Sunday, January 4, 2009

Brodie's Analysis of the Market in Iraqi Antiquities

Neil Brodie, formerly of the now defunct Illicit Antiquities Research Centre at Cambridge, has found a new home at Stanford at its "Archaeology Center." See:

Stanford is also the home of the celebrated legal scholar, John Merryman, though I suspect Merryman and Brodie "travel in different circles."

In any event, Brodie has written a paper entitled "The Market in Iraqi Antiquities 1980-2008." See:

The paper is "a work in progress." If so, hopefully Brodie will address a few issues that become readily apparent even after a rather cursory reading:

1. Brodie should do more to acknowledge the large numbers of Iraqi antiquities on the open market before 1980. Jerome Eisenberg of Royal Athena Galleries has stated that large numbers of cuneiform tablets were sold in department stores around the United States during the early years of the last century. Presumably, many of these tablets have lost their provenance by now. If Iraqi antiquities were widely available before 1980, doesn't that undercut Brodie's central thesis that unprovenanced Iraqi antiquities "must be recently looted?"

2. Brodie appears to be one of those willing to overlook Saddam Hussein's crimes just because he spent lavishly on archaeology (though with the primary purpose of aggrandizing his regime through a pseudo-association with early Mesopotamian civilizations). Brodie should at least acknowledge the involvement of Baath party officials in selling off Iraqi artifacts. This involvement has been detailed in several published sources.

3. There has been considerable recent press suggesting that tales of looting of Iraqi sites post 2003 have been greatly exaggerated. Brodie should acknowledge as much.

4. In figures 1 and 2, there appears to be a spike in the number of unprovenanced cylinder seals and cuneiform tablets in Christie's auctions in 2001 and in Sotheby's auctions in 1999. If this spike is due to increased looting as Brodie suggests, shouldn't we see that spike in the same year? Isn't it possible that all this means is that Christie's was more successful in winning collections of such items to bring to auction in 2001 while 1999 was a better year for Sotheby's?

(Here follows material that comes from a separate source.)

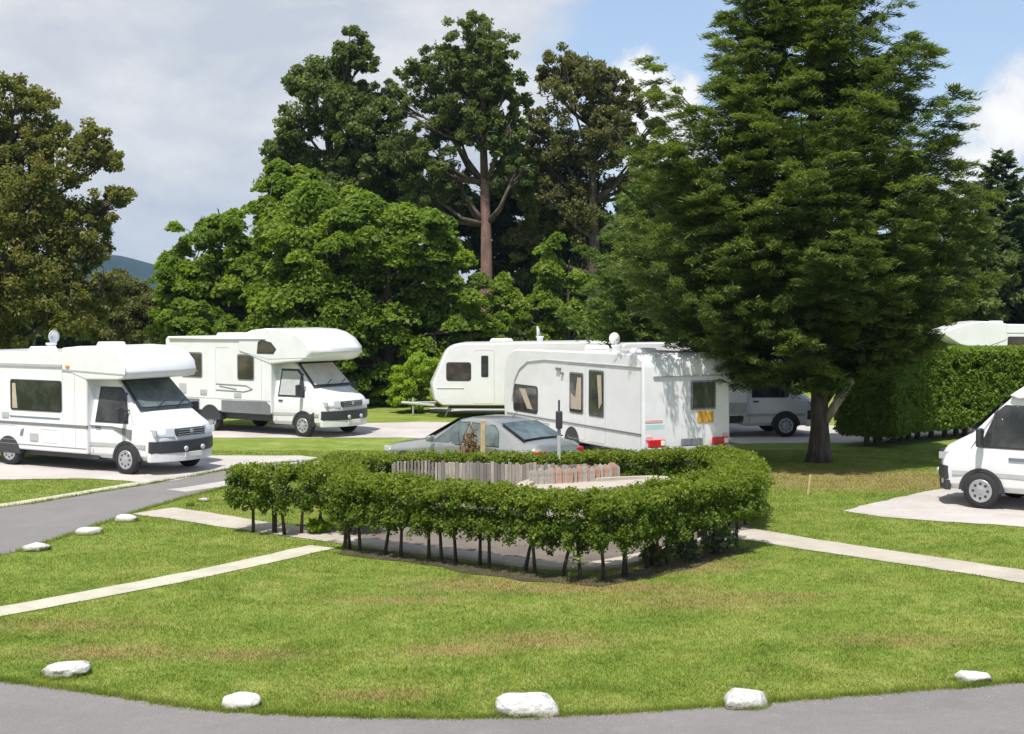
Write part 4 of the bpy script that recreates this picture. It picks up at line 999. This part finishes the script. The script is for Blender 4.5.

5. Figures 3-7 and Tables 1-3 and 6 are interesting as they detail the limited number of lots available for sale (which stands in stark contrast to the oft heard claim that the Western markets have been "awash" in looted Iraqi antiquities) and their generally modest value (at least compared to other art). Does this support or detract from the archaeological establishment's claim that Western collectors have "driven looting" of Iraqi archaeological sites?

6. Brodie acknowledges that the glare of adverse publicity may have convinced auctioneers to stop auctioning unprovenanced Iraqi antiquites in 2003, but then states, "The fact that unprovenanced Iraqi artifacts suddenly disappeared from the market after the adoption of the resolution [of the UN asking member states to clamp down on exports from Iraq] is an important one as it suggests that before 2003 a large part of the unprovenanced material on the market really had been illegally exported. Otherwise it could have been sold quite openly after that date without contravening UNSCR 1483." I am not sure this follows logically. The resolution in question asked UN member states to clamp down on Iraqi artifacts illicitly removed from Iraq after 1991. In the climate of the times and as Brodie himself suggests, many dealers were scared to sell any Iraqi antiquity provenanced or not.

7. Brodie states that there are more Iraqi cultural antiquities available on the Internet in 2008 than in 2006, but couldn't that just reflect the increased popularity of the Internet as a sales tool?

I suspect a specialist in the field may have more thoughts about Brodie's research. It would be interesting to hear more reactions to Brodie's efforts.

1 comment:

Wayne G. Sayles said...

Neil Brodie, and others of his persuasion, are quick to toss out statements of "fact" without specific background. Shotgun analysis and the assembling of "evidence" to support a preconceived notion are pretty much the repertoire of these learned individuals. I always have found this peculiar, in as much as academia prides itself on citation of reliable and accessible sources. It also seems peculiar to me that they escape the criticism of their peers for this unprofessional tactic when the academic peer review system would make hash of similar unsupported statements made in any other arena. A rise in legitimate market sales of any or all artifacts, in and of itself, is hardly evidence of looting. A more rational observation is that the worldwide rise in prosecution of "cultural property looters" (widely publicized in the media) provides a compelling argument that source nations are getting a handle on law enforcement. Misdirected polemics against the legitimate trade and private collectors are not only ineffective and unfair but also unnecessary.